Fulfilment

Last year, somehow, a man woke me up to the fact I have feelings. I’ve suppressed them for so long and played the role of object to men that I was almost content with it. Never allowing myself to commit to a relationship. I know I’ve covered contentment before but fulfilment, it’s different.

With the man that awoke me gone, I guess I began to fall in to my old ways. Not exposing myself to the possibility of having feelings, avoids the possibility of being hurt. Perhaps this is a PTSD thing but looking at the wider world, I think it’s simply just a product of modern dating.

Modern dating. It’s no longer faux pas for someone to share that they met their partner on a dating app or website. Sure, we all want to be able to say that we dropped our compendium in the middle of the street, that papers were flying everywhere and there he was rescuing us and that the rest is history. That’s not reality though, that’s Hollywood.

I wonder, if I meet someone but the ‘spark’ isn’t instantly there, do I settle because they can make me laugh? Do we simply just settle because we don’t have confidence in modern dating? Do we settle because the sex is satisfactory? Do we settle because we have decided that ‘this one will do’ even though they don’t completely fulfil us?

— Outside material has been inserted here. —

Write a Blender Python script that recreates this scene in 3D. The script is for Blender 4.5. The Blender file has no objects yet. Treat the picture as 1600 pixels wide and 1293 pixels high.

Food for thought, what is it in a relationship, be it friends or a partner, that truly makes us feel fulfilled?

The walls we build

When life has thrown so many challenges at you, you construct an emotional wall. I recently told someone that I have the Great Wall of China. I always thought this wall came up after my tumultuous relationship with Brent. It’s been six years since I left the most volatile relationship of my life. One would think that it was then that the last time my wall was down. However, someone walked in to my life recently and I’ve realised that my wall has been up since my high school boyfriend and I broke up. That’s ten years of never truly letting anyone in.

Yes, I’ve had a mostly healthy relationship since then but he got the damaged me, the me when the PTSD really reared its head. It wasn’t easy for either of us, but we at least had some happiness. It was hard, he was seeing a psychologist for emotional detachment disorder so I guess that’s what kept me placing bricks in to my wall instead of slowly taking it down piece by piece.

Since then, I dated a man for almost two years. It was probably a situation-ship but people seemed to think we acted like a relationship. We’d laugh together, spend a lot of time together, tease each other and generally vent about our lives. Occasionally we’d do family things together but never a big event. We’d buy each other gifts with cute cards, but never an I love you. We never opened to truly committing to each other, I guess we just knew it wasn’t meant to be. He was a great support through all of my emotional times and when I let go of him, I seem to have also let go of my past traumas. Still I wonder if that relationship put more bricks in to my wall.

They say that things happen when you least expect them. It wasn’t part of the plan for me to let someone in recently. I know it wasn’t part of their plan either. But I’ve stopped building my wall. I’ve gone from having this Great Wall of China as strong as it could be to completely letting it crumble. As my wall has come down, I’ve seen another try to rebuild. I know that I’m strong enough to at least let the light shine through the cracks. No more building walls.